Emotional restraint, another piece of my rearing, was taught to me without language. By carefully observing the judgments cast upon those deemed too emotional, I learned to rein in my own. Whereas crying appeared to indicate weakness and deserved pity, anger seemed to be a more serious, if not dangerous, character flaw. I came out of childhood with engrained habits of stuffing my own emotions while harshly judging strong emotion, especially anger, in others. In fact, I saw anger itself as the problem.

Though anger, which usually accompanies conflict, can still make my stomach clench, I now understand that it’s a critical messenger. People do not get angry for no reason and listening deeply, without interruption, is essential to dismantling the we/them barrier. We are all human. We are wired to get angry when we feel unjustly treated or marginalized. I now feel that asking people to suppress anger is a form of violence. Judging or dismissing people’s anger is the opposite of good customer service, the opposite of unconditional love. Those most dissatisfied are the very ones whose feedback offers insight about our community’s current limitations, barriers yet to be dismantled. I now consider the expression of anger, or its milder form, irritation, as a gift.
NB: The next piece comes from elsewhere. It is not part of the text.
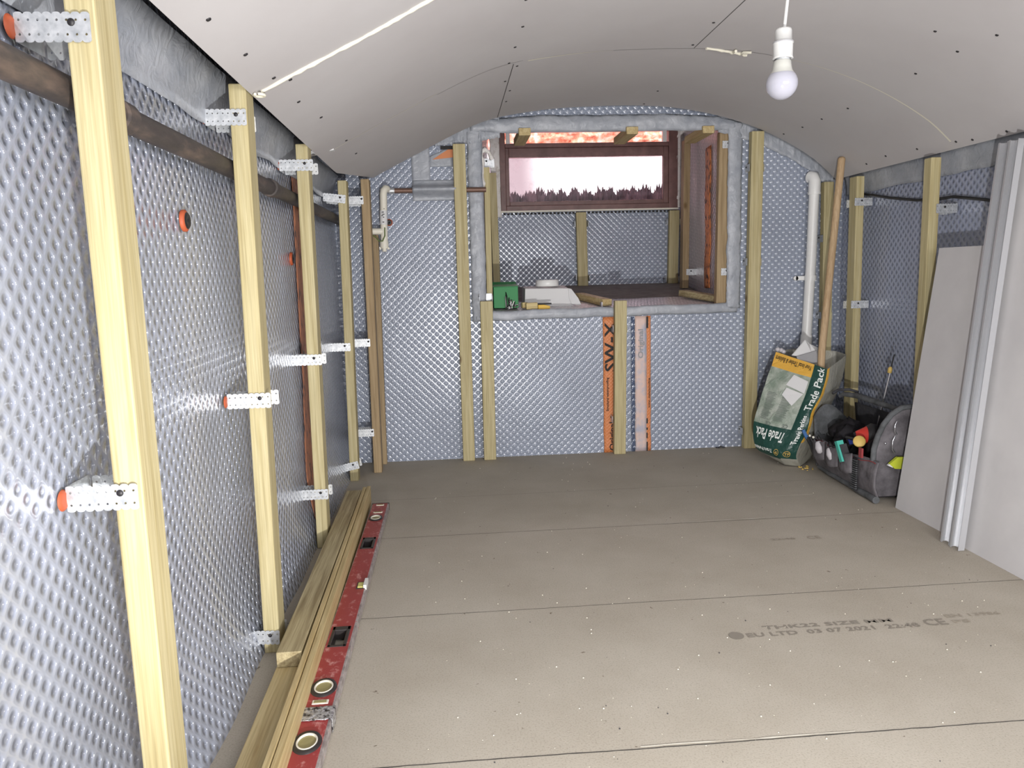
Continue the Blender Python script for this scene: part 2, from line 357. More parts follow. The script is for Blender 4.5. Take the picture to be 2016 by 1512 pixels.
# ---------------------------------------------------------------- the vault
VX = [-.455, -.2, .175, .45, .75, 1.1, 1.4, 1.65, 1.88, 2.01]
VZ = [1.395, 1.525, 1.70, 1.755, 1.775, 1.77, 1.72, 1.635, 1.511, 1.40]
def vz(x):
    x = min(max(x, VX[0]), VX[-1])
    for i in range(len(VX)-1):
        if x <= VX[i+1]: break
    g = lambda k: (VZ[min(k+1, 9)]-VZ[max(k-1, 0)])/(VX[min(k+1, 9)]-VX[max(k-1, 0)])
    h = VX[i+1]-VX[i]; t = (x-VX[i])/h
    return (2*t**3-3*t*t+1)*VZ[i]+(t**3-2*t*t+t)*h*g(i)+(-2*t**3+3*t*t)*VZ[i+1]+(t**3-t*t)*h*g(i+1)
def vn(x):
    e = .01; d = V((2*e, 0, vz(x+e)-vz(x-e))).normalized(); return V((d.z, 0, -d.x))   # pointing down into the room
Y0, YC, YB = -1.0, 3.935, 3.985
def xl(y): return -.455 if y < 3.35 else -.455+(y-3.35)/(YC-3.35)*.10
mb = MB()
def cf(u_, v_):
    y = Y0+(YC-Y0)*v_; x = xl(y)+(2.01-xl(y))*u_; return (x, y, vz(x))
mb.grid(cf, 70, 60)
ceil = struct(mb.build('ceiling', 'ceiling_board_face', solid=.0))
# plasterboard thickness lies above the visible face
mb = MB(); mb.grid(lambda a, b: (lambda p: (p[0], p[1], p[2]+.0125))(cf(a, b)), 70, 60)
mb.grid(lambda a, b: (xl(Y0+(YC-Y0)*a), Y0+(YC-Y0)*a, vz(xl(Y0+(YC-Y0)*a))+.0125*b), 60, 1)
mb.grid(lambda a, b: (2.01, Y0+(YC-Y0)*a, vz(2.01)+.0125*b), 2, 1)
mb.grid(lambda a, b: (xl(YC)+(2.01-xl(YC))*a, YC, vz(xl(YC)+(2.01-xl(YC))*a)+.0125*b), 60, 1)
mb.build('board_edge', 'white_card', ceil)
def on_ceil(x, y, off=.0008): return V((x, y, vz(x)))+vn(x)*off
def strip(mb_, pts, wdt, off=.0008, across='y'):
    n = len(pts)-1; vs = []
    for i, (x, y) in enumerate(pts):
        ww = wdt(i/n) if callable(wdt) else wdt
        d = (0, ww/2) if across == 'y' else (ww/2, 0)
        vs += [on_ceil(x-d[0], y-d[1], off), on_ceil(x+d[0], y+d[1], off)]
    mb_.add(vs, [(2*i, 2*i+1, 2*i+3, 2*i+2) for i in range(n)])
def lin(a, b, n): return [a+(b-a)*i/n for i in range(n+1)]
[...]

Expressing either emotion in dominant-culture environments is done at great risk, but it’s a risk that can bring immeasurable reward if those on the receiving end have the skill and stamina to process it.

As with learning to navigate conflict, increasing my ability to listen to strong emotion both within myself and in others makes me a more competent and resilient human being. More to the point, it enables me to shift from being a barrier to a school’s evolution into a multicultural community to being an effective player in the process.

Beyond the Barrier

It fascinates me how circular all of this is. My indoctrinated cultural habits allowed me to overlook, or even judge as wrong, the wisdom and insights that come from living life on the margins where resourcefulness, connectedness, and resilience abound. As I craved the comfort of people familiar to me, I ended up isolating myself in a world unaware of America’s racially divisive history and impacts. I had no idea of the harm I could do to another person, or to an entire initiative, simply by clinging to my own comfortable cultural habits. And the last thing I ever imagined was that I might be the one who needed some helping and fixing, that my culture had failed to develop my full humanity.

How could I begin to contribute to dismantling a mindset that I didn’t know I harbored? How could I negotiate cocreating a new culture when unconsciously I was overly invested in my own? Though crossing the we/them barrier is an essential first step toward dismantling it altogether, a lack of self-awareness among dominant-culture members too often reinforces the barrier in ways that remain unspoken, unexamined, and anxiety provoking.

My work brings me to campuses across the country where diversity and inclusion ideals remain trapped in the frozen text of mission statements, the land of best intentions. Though campus after campus teems with big-hearted, loving, “good” white people, I observe community members fearfully dancing around one another, instead of courageously interacting with one another. The fear is palpable as old habits such as conflict avoidance and emotional restraint keep us from one another. To me, it feels like a tragic love story, one in which people are longing to be with one another, and yet hidden barriers hold them at arm’s length. These barriers can be made visible and can be overcome. What can be most surprising is that the kind of institutional change diversity statements envision requires personal transformation for those of us raised in the dominant culture, transformation that builds basic relationship skills. Multicultural education is not an act of charity; it is an invitation to become fully human with and for one another.

Note

1. I now know to refer to the indigenous people displaced by my family as members of the Maliseet nation.